Monday 22 April 2013

Emansipasi Kebablasan

Kiprah perempuan dalam sejarah dunia maupun bangsa ini memang mengalami masa-masa suram. Dulu perempuan hanya dianggap kaum kelas dua. Keberadaan perempuan hanya sebagai penghias laki-laki. Perannya dalam kehidupan sangat sedikit, karena hampir semua bidang masih didominasi kaum Adam.
Jangankan di skala nasional, di lingkup rumah tangga saja, perempuan tidak diberikan kehormatan yang sepadan. Sebab sebelum perjuangan perempuan diakui, tugas perempuan hanya berkisar di dapur, sumur dan kasur.
Lambat laun, kaum Hawa bangkit. Slogan emansipasi wanita pun membahana. Perempuan meminta hak yang sama atas dasar kesamaan gender. Tidak hanya mengenai pendidikan, ekonomi, politik, sosial, dan lain sebagainya.
Kaum perempuan memperjuangkan kesamaan gender memiliki historis yang panjang. Hingga akhirnya pada setiap tanggal 8 Maret diperingati sebagai hari perempuan internasional. Perayaan ini pertama kali muncul saat kaum perempuan dari pabrik pakaian dan tekstil mengadakan protes pada tanggal 8 Maret 1857 di New York City. Para buruh garmen memprotes terhadap hal yang mereka rasakan tentang kondisi kerja yang sangat buruk dan gaji sangat rendah. Kemudian banyak lagi rentetan-rentetan kejadian, yang akhirnya kesetaraan gender meluas secara sporadis ke semua sektor kehidupan.
Perlakukan diskriminatif terhadap perempuan tidak hanya terjadi di berbagai belahan dunia. Pasalnya pada zaman sebelum kemerdekaan, Indonesia juga kental diskriminatifnya terhadap kaum hawa. Nuansa inilah yang sangat dirasakan RA Kartini, yang ia keluhkan dalam surat kepada teman-temannya di Belanda. Hingga akhirnya RA Kartini dianggap sebagai pelopor emansipasi wanita di Indonesia. Selain dinobatkan sebagai pahlawan nasional, tanggal kelahiran RA Kartini ditetapkan sebagai hari emansipasi wanita Indonesia. Hingga akhirnya setiap tanggal 21 April, kita lebih mengenalnya dengan hari Kartini.

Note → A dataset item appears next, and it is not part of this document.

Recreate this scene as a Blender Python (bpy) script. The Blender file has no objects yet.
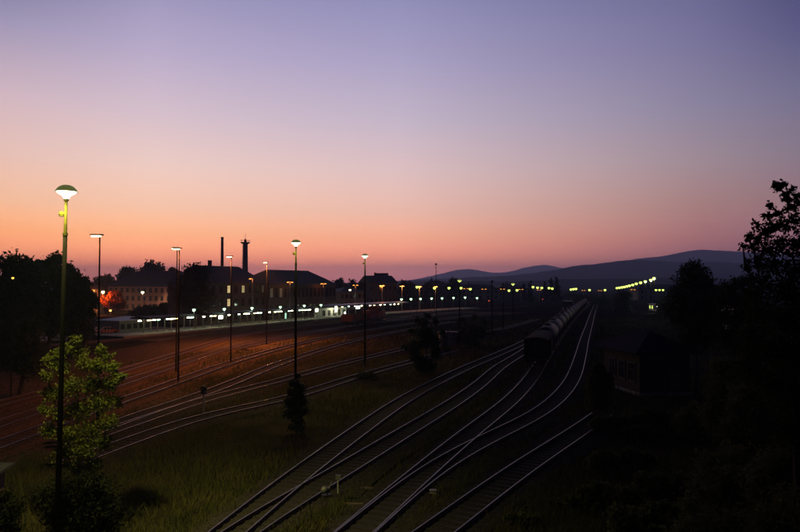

Namun banyak wanita di belahan dunia ini mengartikan emansipasi secara salah kaprah. Seolah-olah semua yang dilakukan laki-laki harus juga bisa dilakukan perempuan. Yang akhirnya menjatuhkan martabat perempuan itu sendiri.
Kebablasan emansipasi wanita salah satunya yang sangat kental, yaitu di bidang olahraga. Bayangkan semua olahraga laki-laki, zaman sekarang ini diborong habis kaum Hawa. Kalau ada sepak bola pria, wanita pun tidak ketinggalan bermain bola. Bahkan yang lebih parah olahraga keras seperti tinju pun digeluti kaum Hawa.
Kebablasan emansipasi lainnya, banyak perempuan yang tidak peduli dengan kehidupan rumah tangganya. Mentang-mentang memiliki karier bagus, tugas utama serta mulia seorang perempuan selaku istri dan ibu diabaikan. Bahkan tidak sedikit seorang perempuan saat ini tidak bisa melakukan pekerjaan dapur. Yang lebih parah lagi mereka enggan menyusui bayinya dan menggantikannya dengan susu bubuk. Semua pekerjaan tersebut tinggal dipercayakan kepada pembantu. Masih banyak lagi yang dilakukan perempuan dewasa ini, yang secara langsung dan tidak langsung menjatuhi kodratnya sebagai kaum yang lembut, anggun dan pengasih.
RA Kartini memperjuangkan emansipasi tanpa menghilangkan kodratnya sebagai perempuan. Hal ini tersirat dalam suratnya kepada Prof Anton dan istrinya pada 4 Oktober 1902: ”Kami di sini memohon diusahakan pengajaran dan pendidikan anak perempuan, bukan sekali-kali karena kami menginginkan anak-anak perempuan itu menjadi saingan laki-laki dalam perjuangan hidupnya. Tapi karena kami yakin akan pengaruhnya yang besar sekali bagi kaum wanita, agar wanita lebih cakap melakukan kewajibannya, kewajiban yang diserahkan alam sendiri ke dalam tangannya: menjadi ibu, pendidik manusia yang pertama-tama,” tulisnya.
Kita sepakat, emansipasi harus diperjuangkan sebagai wujud kesamaan gender. Sehingga hak dan kewajiban antara perempuan dan laki-laki setara. Namun pastinya antara perempuan dan laki-laki, tidak lepas dari kodratnya masing-masing.